:: 3D scene scripts ::
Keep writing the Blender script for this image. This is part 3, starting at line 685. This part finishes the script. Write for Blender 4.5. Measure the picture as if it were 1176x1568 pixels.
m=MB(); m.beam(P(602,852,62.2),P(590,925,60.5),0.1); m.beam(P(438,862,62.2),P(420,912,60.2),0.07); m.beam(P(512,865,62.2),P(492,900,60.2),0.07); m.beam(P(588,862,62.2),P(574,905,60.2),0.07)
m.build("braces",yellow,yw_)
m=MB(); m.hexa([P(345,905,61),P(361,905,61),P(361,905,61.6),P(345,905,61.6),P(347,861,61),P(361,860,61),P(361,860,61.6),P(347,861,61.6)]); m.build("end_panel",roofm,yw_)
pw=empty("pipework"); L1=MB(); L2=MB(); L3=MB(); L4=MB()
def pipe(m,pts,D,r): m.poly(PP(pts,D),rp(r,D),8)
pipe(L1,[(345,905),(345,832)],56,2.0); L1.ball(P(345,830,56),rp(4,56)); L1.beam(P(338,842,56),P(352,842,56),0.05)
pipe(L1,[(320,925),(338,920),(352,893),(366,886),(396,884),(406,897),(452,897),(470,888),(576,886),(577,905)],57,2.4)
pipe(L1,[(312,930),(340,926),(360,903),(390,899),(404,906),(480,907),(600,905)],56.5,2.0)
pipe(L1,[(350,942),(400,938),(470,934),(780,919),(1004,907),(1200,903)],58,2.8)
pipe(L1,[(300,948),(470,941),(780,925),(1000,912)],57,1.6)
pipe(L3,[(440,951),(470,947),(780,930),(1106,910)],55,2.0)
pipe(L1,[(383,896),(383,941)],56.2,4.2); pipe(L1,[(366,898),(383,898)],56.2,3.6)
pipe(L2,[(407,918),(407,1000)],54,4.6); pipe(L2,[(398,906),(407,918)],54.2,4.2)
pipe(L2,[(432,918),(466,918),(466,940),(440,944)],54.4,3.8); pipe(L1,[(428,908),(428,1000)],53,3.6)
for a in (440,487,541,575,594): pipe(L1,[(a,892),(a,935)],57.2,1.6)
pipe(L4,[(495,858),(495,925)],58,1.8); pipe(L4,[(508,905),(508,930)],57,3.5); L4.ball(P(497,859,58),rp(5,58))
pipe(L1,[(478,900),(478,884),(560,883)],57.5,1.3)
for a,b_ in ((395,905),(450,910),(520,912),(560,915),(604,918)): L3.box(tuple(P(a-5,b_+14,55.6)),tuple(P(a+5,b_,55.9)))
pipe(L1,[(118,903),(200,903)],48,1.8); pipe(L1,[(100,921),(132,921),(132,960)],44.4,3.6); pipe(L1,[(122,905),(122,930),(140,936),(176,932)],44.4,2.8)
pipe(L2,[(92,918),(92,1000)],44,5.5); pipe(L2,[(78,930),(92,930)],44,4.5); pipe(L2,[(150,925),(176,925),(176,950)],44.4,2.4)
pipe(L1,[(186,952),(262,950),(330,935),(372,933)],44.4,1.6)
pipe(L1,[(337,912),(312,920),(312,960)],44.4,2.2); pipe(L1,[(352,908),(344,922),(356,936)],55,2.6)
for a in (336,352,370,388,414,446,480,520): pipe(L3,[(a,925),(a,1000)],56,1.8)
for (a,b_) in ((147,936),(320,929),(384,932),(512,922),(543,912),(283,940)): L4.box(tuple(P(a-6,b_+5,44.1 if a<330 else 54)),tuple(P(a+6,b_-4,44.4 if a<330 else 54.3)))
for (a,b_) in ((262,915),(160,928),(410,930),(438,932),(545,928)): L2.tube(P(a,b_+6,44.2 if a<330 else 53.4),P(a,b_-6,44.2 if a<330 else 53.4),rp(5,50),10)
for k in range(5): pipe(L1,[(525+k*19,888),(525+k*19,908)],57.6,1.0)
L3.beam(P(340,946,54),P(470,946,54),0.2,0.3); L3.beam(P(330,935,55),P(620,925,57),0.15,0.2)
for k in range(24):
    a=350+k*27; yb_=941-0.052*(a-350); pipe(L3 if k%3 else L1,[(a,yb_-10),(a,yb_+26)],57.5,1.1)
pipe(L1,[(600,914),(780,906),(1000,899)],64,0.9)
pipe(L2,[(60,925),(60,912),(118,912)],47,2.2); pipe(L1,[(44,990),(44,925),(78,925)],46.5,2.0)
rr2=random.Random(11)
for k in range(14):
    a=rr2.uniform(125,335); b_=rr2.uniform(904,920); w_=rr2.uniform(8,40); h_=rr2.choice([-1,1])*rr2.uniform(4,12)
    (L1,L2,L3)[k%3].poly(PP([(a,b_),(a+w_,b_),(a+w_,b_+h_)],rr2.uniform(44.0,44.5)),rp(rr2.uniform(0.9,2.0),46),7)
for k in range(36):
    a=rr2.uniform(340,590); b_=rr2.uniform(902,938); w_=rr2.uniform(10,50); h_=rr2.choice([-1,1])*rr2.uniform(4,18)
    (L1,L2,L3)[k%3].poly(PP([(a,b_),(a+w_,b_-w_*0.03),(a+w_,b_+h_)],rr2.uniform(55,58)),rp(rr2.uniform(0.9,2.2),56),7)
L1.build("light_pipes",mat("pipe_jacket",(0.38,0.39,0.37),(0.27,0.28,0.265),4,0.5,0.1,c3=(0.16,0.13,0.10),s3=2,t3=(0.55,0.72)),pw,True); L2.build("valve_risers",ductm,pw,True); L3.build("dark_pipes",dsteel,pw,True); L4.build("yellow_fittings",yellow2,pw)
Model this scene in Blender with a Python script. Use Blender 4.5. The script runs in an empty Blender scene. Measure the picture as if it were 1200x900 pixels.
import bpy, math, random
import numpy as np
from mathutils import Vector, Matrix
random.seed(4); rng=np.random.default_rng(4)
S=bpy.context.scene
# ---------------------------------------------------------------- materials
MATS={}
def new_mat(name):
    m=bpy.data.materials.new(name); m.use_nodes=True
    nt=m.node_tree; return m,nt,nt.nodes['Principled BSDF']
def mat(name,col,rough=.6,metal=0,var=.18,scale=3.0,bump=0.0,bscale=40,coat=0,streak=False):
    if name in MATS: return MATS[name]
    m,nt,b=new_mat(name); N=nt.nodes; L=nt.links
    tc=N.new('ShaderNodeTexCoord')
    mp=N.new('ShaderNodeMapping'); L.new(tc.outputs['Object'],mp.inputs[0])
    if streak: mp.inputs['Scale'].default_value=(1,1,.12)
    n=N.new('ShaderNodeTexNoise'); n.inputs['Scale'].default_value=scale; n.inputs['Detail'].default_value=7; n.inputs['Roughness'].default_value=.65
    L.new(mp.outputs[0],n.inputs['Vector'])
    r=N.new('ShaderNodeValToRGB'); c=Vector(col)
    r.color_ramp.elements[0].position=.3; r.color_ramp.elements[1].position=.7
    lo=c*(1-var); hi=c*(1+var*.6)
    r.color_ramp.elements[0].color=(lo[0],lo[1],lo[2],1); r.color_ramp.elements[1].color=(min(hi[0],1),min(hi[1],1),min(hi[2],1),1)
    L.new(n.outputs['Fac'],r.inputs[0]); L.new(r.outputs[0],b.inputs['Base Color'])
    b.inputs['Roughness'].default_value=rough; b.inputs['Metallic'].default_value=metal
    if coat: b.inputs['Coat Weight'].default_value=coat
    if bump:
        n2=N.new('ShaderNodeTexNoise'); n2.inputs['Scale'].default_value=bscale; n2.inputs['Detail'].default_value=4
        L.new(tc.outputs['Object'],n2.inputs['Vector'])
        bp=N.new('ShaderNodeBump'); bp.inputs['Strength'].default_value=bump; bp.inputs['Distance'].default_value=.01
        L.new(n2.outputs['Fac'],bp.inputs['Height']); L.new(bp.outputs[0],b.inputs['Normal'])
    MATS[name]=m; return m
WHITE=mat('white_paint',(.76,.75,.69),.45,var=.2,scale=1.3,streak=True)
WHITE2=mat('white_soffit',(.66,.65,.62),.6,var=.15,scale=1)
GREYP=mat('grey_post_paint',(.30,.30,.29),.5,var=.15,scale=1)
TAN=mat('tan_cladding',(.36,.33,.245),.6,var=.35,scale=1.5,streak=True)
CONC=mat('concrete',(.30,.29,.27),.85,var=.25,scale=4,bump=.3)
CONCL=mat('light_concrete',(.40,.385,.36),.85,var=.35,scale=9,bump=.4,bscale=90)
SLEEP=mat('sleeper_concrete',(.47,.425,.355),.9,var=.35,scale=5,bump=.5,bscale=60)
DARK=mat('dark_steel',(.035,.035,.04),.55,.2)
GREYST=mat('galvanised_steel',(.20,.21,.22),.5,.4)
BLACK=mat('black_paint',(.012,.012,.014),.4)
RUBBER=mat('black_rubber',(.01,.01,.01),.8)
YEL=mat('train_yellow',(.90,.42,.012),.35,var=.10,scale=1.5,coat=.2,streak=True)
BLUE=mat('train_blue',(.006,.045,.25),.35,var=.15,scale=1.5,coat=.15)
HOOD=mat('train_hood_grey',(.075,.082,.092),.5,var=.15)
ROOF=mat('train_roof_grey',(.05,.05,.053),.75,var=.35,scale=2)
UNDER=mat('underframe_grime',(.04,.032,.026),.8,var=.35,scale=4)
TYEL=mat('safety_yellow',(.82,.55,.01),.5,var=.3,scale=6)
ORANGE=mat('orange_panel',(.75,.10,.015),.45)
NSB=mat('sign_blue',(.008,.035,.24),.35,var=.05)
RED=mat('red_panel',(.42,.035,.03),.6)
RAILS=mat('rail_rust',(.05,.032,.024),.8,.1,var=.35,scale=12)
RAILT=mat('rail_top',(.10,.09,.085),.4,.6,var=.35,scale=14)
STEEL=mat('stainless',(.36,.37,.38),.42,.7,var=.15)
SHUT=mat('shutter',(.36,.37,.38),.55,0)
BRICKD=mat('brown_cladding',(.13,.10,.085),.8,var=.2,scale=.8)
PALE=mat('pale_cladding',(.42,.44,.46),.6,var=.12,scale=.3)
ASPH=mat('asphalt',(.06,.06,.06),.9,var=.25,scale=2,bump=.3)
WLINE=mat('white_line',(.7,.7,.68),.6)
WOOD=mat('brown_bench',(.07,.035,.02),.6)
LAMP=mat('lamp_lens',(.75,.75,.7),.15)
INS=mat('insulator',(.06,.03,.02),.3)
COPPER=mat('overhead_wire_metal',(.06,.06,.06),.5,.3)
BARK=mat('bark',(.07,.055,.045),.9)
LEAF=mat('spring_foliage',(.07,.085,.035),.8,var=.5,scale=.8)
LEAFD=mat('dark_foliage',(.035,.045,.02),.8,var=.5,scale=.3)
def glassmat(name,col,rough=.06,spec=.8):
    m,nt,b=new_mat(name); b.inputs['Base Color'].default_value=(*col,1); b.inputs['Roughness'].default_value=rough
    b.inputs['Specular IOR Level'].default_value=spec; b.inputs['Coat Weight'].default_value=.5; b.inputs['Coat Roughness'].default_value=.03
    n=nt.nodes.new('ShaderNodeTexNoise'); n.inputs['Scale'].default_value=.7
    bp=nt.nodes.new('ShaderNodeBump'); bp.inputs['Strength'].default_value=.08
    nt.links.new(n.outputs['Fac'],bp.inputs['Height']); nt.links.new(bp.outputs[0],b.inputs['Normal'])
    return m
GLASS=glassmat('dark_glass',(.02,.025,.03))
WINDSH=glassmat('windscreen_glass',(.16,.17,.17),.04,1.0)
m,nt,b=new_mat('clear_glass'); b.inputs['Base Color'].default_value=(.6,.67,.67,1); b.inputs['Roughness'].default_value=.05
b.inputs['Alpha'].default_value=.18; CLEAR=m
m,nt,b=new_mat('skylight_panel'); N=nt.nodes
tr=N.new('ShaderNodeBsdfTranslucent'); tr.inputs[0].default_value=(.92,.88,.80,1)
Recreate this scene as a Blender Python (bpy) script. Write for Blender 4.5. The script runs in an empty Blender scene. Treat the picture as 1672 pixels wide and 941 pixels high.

:: TO BE DONE ::
Pull out each line of the listing that holds the string "Measure".

:: SOLUTION TO THIS EXERCISE ::
Keep writing the Blender script for this image. This is part 3, starting at line 685. This part finishes the script. Write for Blender 4.5. Measure the picture as if it were 1176x1568 pixels.
Model this scene in Blender with a Python script. Use Blender 4.5. The script runs in an empty Blender scene. Measure the picture as if it were 1200x900 pixels.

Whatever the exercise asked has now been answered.